I can listen to just about anything.
My parents were dating in the late 1940s, so my house growing up had lots of Big Band 78s (kids- ask your parents...or maybe grandparents) and 33s of Glen Miller, Tommy Dorsey, Duke Ellington, Louie Armstrong and the like. My mom also liked the "crooners", so add in Perry Como, Mel Torme and, of course, Francis Albert Sinatra.
They pretty much skipped the Fifties.
By the time I really began to get into music in the late 1970s, I had an embarassment of....well, if not exactly "riches", then at least "choices": you had disco, country rock, early New Wave and punk, rock (or "classic rock" as it is now called), rockabilly, hard rock (not "metal", not quite yet) and a few other genres. I listened to everything from David Bowie to ABBA during this time.
Still do.
High school came along, and I gravitated towards two genres which, together, made absolutely sense: British Invasion circa 1963 to 1968 or so and New Wave. If I had a IPOD back then, shuffle might produce something by The Beatles followed by something by Devo. Led Zeppelin might segue into Madness.
Once Grunge came out, I went straight to classic rock on my car radio and never looked back
These days, I love me my Sirius/XM satellite radio. I have presets for my 80s stuff, Rewind (which is cassette era stuff like Yes, Van Halen, etc.), Classic (little bit older stuff) and my favorite First Wave, which has all my New Wave and Punk favorites (Public Image, LTD, Psychedelic Furs, Yaz, Madness, Talking Heads, Depeche Mode and more) in one place. The app has the same ability as Pandora to allow you to upvote or downvote based on individual songs so it can provide a customized playlist.

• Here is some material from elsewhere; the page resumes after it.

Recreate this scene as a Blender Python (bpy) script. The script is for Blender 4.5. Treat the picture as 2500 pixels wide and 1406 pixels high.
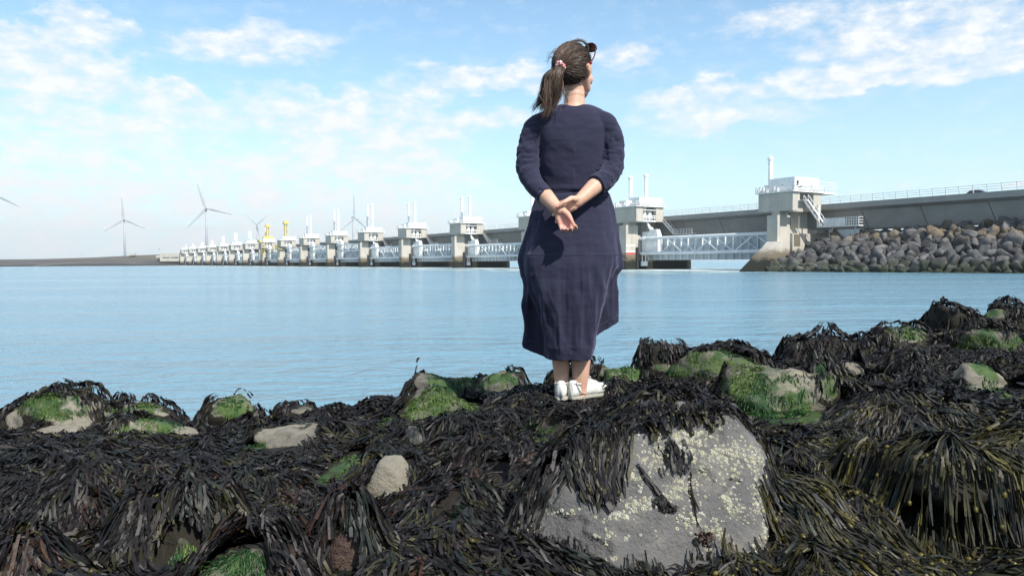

I'm not a fan of much of what passes as "music" these days, especially what I'd say is the current iteration of "Top 40" or "Hits" radio. It all sounds pretty much the same to me, what with vocoders to hide just how bad a singer you really are and synthesizers meant to cover up just how bad a musician you are. I still can't get into classic country, but at least I respect the talents. Rap I do not even consider "music", nor do I think the 'artists' talented in the least. But hey....I doubt fans of rap would dig The Alarm either.